Father Seraphim is one of the great, misquoted authors of our days. He coined the term "super-correctness" that would be bastardized these days to be applied to everyone who disagrees with resistance ecclesiology (I will note, however, that the SiR leadership does not use these terms as often) while Fr Seraphim himself was dealing with the Boston monastery, while it and its associates were inside ROCOR). I am sure that if he read what was being written now-- I would venture to say if you asked while Fr Seraphim was still with us, he'd probably regret, long-term that he used the term since it does not say what he makes clear throughout his correspondence: that under the guise of being correct, the Boston monastery and other right-wing renovationists are quite wrong.

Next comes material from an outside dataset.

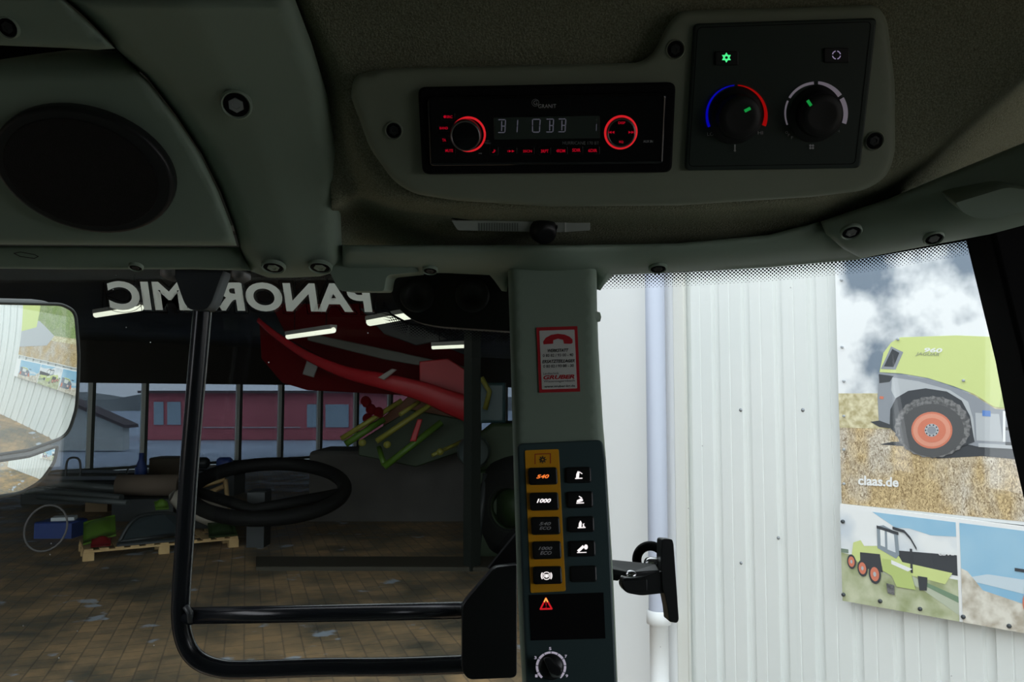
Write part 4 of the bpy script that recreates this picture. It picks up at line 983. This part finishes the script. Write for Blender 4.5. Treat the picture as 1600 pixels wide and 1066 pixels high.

He certainly wouldn't have applied it to everyone in True Orthodoxy outside ROCOR and those in communion with her! (Remember, he died when ROCOR was still dealing with factions in the TOCs and therefore had no position on any of them.) Father Seraphim had a great respect for Metr Kallistos of Corinth, so I imagine he'd be horrified to see the term "super-correct" to those who hold his ecclesiology. And I am guessing he never would have forseen its misuse as I have seen over the past couple of years.

These terms, "the royal path", "super-correctness", that had a great deal of nuanced understanding when they were stated by such a luminary as Fr Seraphim, have been reduced to slogans like those on car bumpers.

Allow me to express my regret at such a development.